Po pierwsze, spróbuj klej w postaci pianki politretanowej. Wysycha po kilku minutach i łapie praktycznie każdą suchą powierzchnię.
Przy wyborze zwróć tylko uwagę na rodzaje kleju. Są zwykłe, zwane uniwersalnymi, są do płyt XPS (do funadamentów), są do klejania stopnii schodowych i parapetów. Te trzy ostatnie rodzaje wydają się najlepszym wyborem, gdyż pianka nie zwiększa swej objętości podczas schnięcia.
Uniwersalny klej nieznacznie wprawdzie, ale zauważalnie "rozpycha" się, co może zniekszatałcić powierzchchnię naklejaną. Oczywiście, zaradzić temu można dobrym i dlugotrwałym uciskiem ale o to przeważnie trudno.
A
po drugie, czy powierzchnię pomalowaną farbą zmywalną nie możesz porysować? Przecież i tak zostanie ona pokryta tym, co na niej nakleisz? Zarysowanie powierzchni na pewno sprawi, że płytki gipsowe przykleisz zwykłym klejem gipsowym czy inną spoiną budowlaną do gresu czy terakoty.
Poniżej przykład takiego kleju, w wersji do klejenia styroduru.

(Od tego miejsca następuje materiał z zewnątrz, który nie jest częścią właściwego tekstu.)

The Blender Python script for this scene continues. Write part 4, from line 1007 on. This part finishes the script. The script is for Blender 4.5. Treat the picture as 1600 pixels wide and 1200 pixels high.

Ma on znikomą rozprężnośc przy schnięciu i - jak zwykła pianka - "łapie" praktycznie wszystko.
Cena w hipermarketach budowlanych wynosi około 24-27 złotych. Za klej w wersji uniwersalnej zapłacisz ok. 17-18 zł. Dostępne sa wersje na pistolet oraz z wężykiem.
Oczywiście i gips taki klej łapie doskonale. Problemem może być co najwyżej precyzyjne jego dawkowanie, by nadmiar nie "wyciekał" na fugi i nie brudził płytek, co jest możliwe do usunięcia jedynie przy drapaniu zaschniętej wartwy kleju.